* 3D scene scripts *
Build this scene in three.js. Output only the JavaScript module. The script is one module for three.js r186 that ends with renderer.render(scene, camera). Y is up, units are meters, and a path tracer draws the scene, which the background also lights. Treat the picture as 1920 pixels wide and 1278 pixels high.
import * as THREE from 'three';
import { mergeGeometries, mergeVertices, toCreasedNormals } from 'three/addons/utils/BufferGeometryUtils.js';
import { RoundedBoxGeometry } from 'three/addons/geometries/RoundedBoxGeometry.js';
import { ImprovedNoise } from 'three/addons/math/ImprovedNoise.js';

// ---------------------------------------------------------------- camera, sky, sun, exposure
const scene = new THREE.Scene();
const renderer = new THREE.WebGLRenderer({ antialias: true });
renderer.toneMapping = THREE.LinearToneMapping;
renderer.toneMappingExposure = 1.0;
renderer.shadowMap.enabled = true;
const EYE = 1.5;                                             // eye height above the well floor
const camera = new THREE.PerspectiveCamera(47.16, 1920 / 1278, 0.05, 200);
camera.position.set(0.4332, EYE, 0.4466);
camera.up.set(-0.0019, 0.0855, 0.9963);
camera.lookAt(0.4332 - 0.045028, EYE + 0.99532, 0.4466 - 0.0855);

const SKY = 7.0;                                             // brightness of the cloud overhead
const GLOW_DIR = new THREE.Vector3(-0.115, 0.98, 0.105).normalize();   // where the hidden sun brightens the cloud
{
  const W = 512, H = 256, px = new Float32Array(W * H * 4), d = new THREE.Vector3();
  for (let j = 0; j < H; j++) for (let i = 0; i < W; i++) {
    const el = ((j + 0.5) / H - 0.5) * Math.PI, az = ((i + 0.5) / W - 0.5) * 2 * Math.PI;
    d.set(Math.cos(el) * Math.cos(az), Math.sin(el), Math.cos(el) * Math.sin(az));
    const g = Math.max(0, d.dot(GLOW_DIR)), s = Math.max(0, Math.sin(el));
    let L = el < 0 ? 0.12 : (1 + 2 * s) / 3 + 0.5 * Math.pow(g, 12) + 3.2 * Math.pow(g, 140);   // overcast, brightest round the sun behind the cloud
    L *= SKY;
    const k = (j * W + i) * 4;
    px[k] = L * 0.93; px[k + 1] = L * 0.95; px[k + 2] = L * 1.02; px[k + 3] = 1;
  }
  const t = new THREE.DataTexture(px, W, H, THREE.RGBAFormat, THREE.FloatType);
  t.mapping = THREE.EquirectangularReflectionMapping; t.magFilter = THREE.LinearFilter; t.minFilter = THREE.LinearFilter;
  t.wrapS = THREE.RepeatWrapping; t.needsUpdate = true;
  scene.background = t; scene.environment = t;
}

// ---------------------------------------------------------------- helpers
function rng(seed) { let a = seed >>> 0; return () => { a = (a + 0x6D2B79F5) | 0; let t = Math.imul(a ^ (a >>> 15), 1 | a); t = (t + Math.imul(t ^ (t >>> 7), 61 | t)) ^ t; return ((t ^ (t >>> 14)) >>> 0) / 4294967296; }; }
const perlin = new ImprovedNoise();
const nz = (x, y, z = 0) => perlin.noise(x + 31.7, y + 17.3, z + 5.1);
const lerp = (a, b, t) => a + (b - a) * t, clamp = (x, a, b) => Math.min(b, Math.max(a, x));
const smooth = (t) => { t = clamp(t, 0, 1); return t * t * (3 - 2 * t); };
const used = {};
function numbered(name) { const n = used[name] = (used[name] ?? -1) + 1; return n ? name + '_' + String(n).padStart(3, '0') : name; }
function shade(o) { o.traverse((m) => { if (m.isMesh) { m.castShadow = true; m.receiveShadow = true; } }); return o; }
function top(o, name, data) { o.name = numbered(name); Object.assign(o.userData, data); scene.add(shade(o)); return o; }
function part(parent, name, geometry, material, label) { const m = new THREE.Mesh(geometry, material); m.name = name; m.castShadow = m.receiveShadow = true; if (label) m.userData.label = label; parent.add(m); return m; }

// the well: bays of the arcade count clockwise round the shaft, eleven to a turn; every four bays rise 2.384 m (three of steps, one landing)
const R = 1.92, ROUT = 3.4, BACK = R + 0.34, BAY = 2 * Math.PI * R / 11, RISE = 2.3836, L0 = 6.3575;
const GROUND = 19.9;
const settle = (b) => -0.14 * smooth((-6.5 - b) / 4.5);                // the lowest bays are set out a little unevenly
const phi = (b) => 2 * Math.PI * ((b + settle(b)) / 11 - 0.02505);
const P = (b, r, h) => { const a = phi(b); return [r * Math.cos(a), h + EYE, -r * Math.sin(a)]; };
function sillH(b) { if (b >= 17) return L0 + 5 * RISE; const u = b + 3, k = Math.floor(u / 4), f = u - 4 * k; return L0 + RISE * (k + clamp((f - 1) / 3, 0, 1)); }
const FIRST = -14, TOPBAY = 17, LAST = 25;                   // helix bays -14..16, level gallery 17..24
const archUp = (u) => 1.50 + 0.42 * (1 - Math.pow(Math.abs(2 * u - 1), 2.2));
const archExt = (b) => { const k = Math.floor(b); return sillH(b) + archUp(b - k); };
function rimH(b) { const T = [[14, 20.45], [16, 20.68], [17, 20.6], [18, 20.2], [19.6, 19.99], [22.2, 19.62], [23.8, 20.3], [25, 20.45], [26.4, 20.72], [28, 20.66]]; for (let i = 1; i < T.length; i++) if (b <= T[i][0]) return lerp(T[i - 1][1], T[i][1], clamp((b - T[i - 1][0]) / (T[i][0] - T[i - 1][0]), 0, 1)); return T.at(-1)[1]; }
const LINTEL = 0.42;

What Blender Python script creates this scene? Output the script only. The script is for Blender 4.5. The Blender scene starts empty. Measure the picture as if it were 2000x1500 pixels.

* WORK TO COMPLETE *
Retype the records above exactly.

* WRITTEN ANSWER *
Build this scene in three.js. Output only the JavaScript module. The script is one module for three.js r186 that ends with renderer.render(scene, camera). Y is up, units are meters, and a path tracer draws the scene, which the background also lights. Treat the picture as 1920 pixels wide and 1278 pixels high.
import * as THREE from 'three';
import { mergeGeometries, mergeVertices, toCreasedNormals } from 'three/addons/utils/BufferGeometryUtils.js';
import { RoundedBoxGeometry } from 'three/addons/geometries/RoundedBoxGeometry.js';
import { ImprovedNoise } from 'three/addons/math/ImprovedNoise.js';

// ---------------------------------------------------------------- camera, sky, sun, exposure
const scene = new THREE.Scene();
const renderer = new THREE.WebGLRenderer({ antialias: true });
renderer.toneMapping = THREE.LinearToneMapping;
renderer.toneMappingExposure = 1.0;
renderer.shadowMap.enabled = true;
const EYE = 1.5;                                             // eye height above the well floor
const camera = new THREE.PerspectiveCamera(47.16, 1920 / 1278, 0.05, 200);
camera.position.set(0.4332, EYE, 0.4466);
camera.up.set(-0.0019, 0.0855, 0.9963);
camera.lookAt(0.4332 - 0.045028, EYE + 0.99532, 0.4466 - 0.0855);

const SKY = 7.0;                                             // brightness of the cloud overhead
const GLOW_DIR = new THREE.Vector3(-0.115, 0.98, 0.105).normalize();   // where the hidden sun brightens the cloud
{
  const W = 512, H = 256, px = new Float32Array(W * H * 4), d = new THREE.Vector3();
  for (let j = 0; j < H; j++) for (let i = 0; i < W; i++) {
    const el = ((j + 0.5) / H - 0.5) * Math.PI, az = ((i + 0.5) / W - 0.5) * 2 * Math.PI;
    d.set(Math.cos(el) * Math.cos(az), Math.sin(el), Math.cos(el) * Math.sin(az));
    const g = Math.max(0, d.dot(GLOW_DIR)), s = Math.max(0, Math.sin(el));
    let L = el < 0 ? 0.12 : (1 + 2 * s) / 3 + 0.5 * Math.pow(g, 12) + 3.2 * Math.pow(g, 140);   // overcast, brightest round the sun behind the cloud
    L *= SKY;
    const k = (j * W + i) * 4;
    px[k] = L * 0.93; px[k + 1] = L * 0.95; px[k + 2] = L * 1.02; px[k + 3] = 1;
  }
  const t = new THREE.DataTexture(px, W, H, THREE.RGBAFormat, THREE.FloatType);
  t.mapping = THREE.EquirectangularReflectionMapping; t.magFilter = THREE.LinearFilter; t.minFilter = THREE.LinearFilter;
  t.wrapS = THREE.RepeatWrapping; t.needsUpdate = true;
  scene.background = t; scene.environment = t;
}

// ---------------------------------------------------------------- helpers
function rng(seed) { let a = seed >>> 0; return () => { a = (a + 0x6D2B79F5) | 0; let t = Math.imul(a ^ (a >>> 15), 1 | a); t = (t + Math.imul(t ^ (t >>> 7), 61 | t)) ^ t; return ((t ^ (t >>> 14)) >>> 0) / 4294967296; }; }
const perlin = new ImprovedNoise();
const nz = (x, y, z = 0) => perlin.noise(x + 31.7, y + 17.3, z + 5.1);
const lerp = (a, b, t) => a + (b - a) * t, clamp = (x, a, b) => Math.min(b, Math.max(a, x));
const smooth = (t) => { t = clamp(t, 0, 1); return t * t * (3 - 2 * t); };
const used = {};
function numbered(name) { const n = used[name] = (used[name] ?? -1) + 1; return n ? name + '_' + String(n).padStart(3, '0') : name; }
function shade(o) { o.traverse((m) => { if (m.isMesh) { m.castShadow = true; m.receiveShadow = true; } }); return o; }
function top(o, name, data) { o.name = numbered(name); Object.assign(o.userData, data); scene.add(shade(o)); return o; }
function part(parent, name, geometry, material, label) { const m = new THREE.Mesh(geometry, material); m.name = name; m.castShadow = m.receiveShadow = true; if (label) m.userData.label = label; parent.add(m); return m; }

// the well: bays of the arcade count clockwise round the shaft, eleven to a turn; every four bays rise 2.384 m (three of steps, one landing)
const R = 1.92, ROUT = 3.4, BACK = R + 0.34, BAY = 2 * Math.PI * R / 11, RISE = 2.3836, L0 = 6.3575;
const GROUND = 19.9;
const settle = (b) => -0.14 * smooth((-6.5 - b) / 4.5);                // the lowest bays are set out a little unevenly
const phi = (b) => 2 * Math.PI * ((b + settle(b)) / 11 - 0.02505);
const P = (b, r, h) => { const a = phi(b); return [r * Math.cos(a), h + EYE, -r * Math.sin(a)]; };
function sillH(b) { if (b >= 17) return L0 + 5 * RISE; const u = b + 3, k = Math.floor(u / 4), f = u - 4 * k; return L0 + RISE * (k + clamp((f - 1) / 3, 0, 1)); }
const FIRST = -14, TOPBAY = 17, LAST = 25;                   // helix bays -14..16, level gallery 17..24
const archUp = (u) => 1.50 + 0.42 * (1 - Math.pow(Math.abs(2 * u - 1), 2.2));
const archExt = (b) => { const k = Math.floor(b); return sillH(b) + archUp(b - k); };
function rimH(b) { const T = [[14, 20.45], [16, 20.68], [17, 20.6], [18, 20.2], [19.6, 19.99], [22.2, 19.62], [23.8, 20.3], [25, 20.45], [26.4, 20.72], [28, 20.66]]; for (let i = 1; i < T.length; i++) if (b <= T[i][0]) return lerp(T[i - 1][1], T[i][1], clamp((b - T[i - 1][0]) / (T[i][0] - T[i - 1][0]), 0, 1)); return T.at(-1)[1]; }
const LINTEL = 0.42;

What Blender Python script creates this scene? Output the script only. The script is for Blender 4.5. The Blender scene starts empty. Measure the picture as if it were 2000x1500 pixels.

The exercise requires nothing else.